Since you mentioned that things run normally until memory gets up to a certain point, this could be the problem. The more memory your process has, the more likely is will need to access memory cross-socket.

In Task Manager, Right-Click on the graph and select "One Graph Per NUMA Node", or something like that. That will give you a picture of how the processing it broken out per socket in the system.

This is something that can really kill VMWare performance, and there are a lot of articles out there about it. Also IBM, Intel, Microsoft, and others have some good articles.
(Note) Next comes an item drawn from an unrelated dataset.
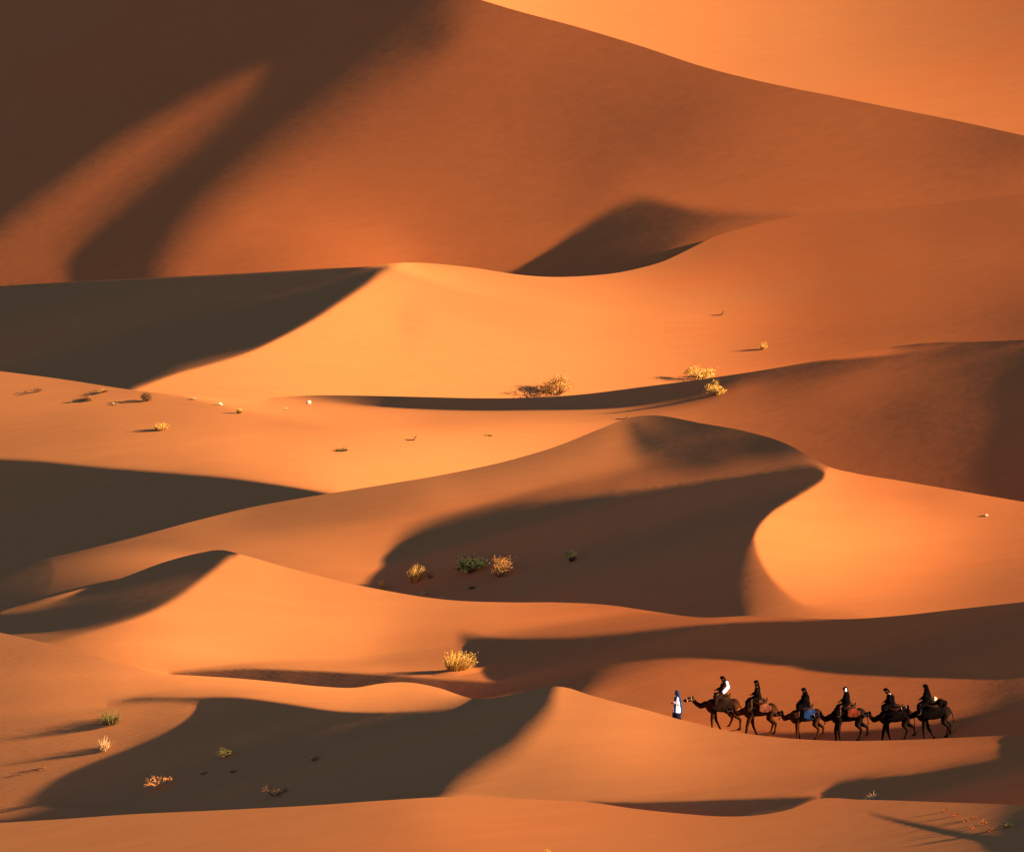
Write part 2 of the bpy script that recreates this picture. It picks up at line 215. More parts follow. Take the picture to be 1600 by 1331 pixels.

I have an app we just bought that we're trying to deploy that's having performance problems and the vendor is saying our server is too big, and we have to disable 3 of the 4 sockets in it. Yes, that's a wonderful thing to hear [/sarcasm].

Anyway, something to look at. It's easy enough to test. There are instructions online on how to disable a socket, or manage NUMA configs. You can disable all but one socket and then try it again. You'd probably need to Google with specifics of the Windows version and the server make and model.

Here's some info from Microsoft regarding NUMA and SQL Server.

 
Yeah, looking closer at your Task Manager graphs, you'll notice the top 24 CPUs (first NUMA node) have little bits of random CPU usage across all of them. The bottom 24 CPUs (second NUMA node), only one CPU is getting any work and it's pegged. Starting to smell like a NUMA issue.

I would still spend soem time looking into your Application and System event logs just to eliminate anything else. You don't have to go back too far, just a little before the problem manifests itself.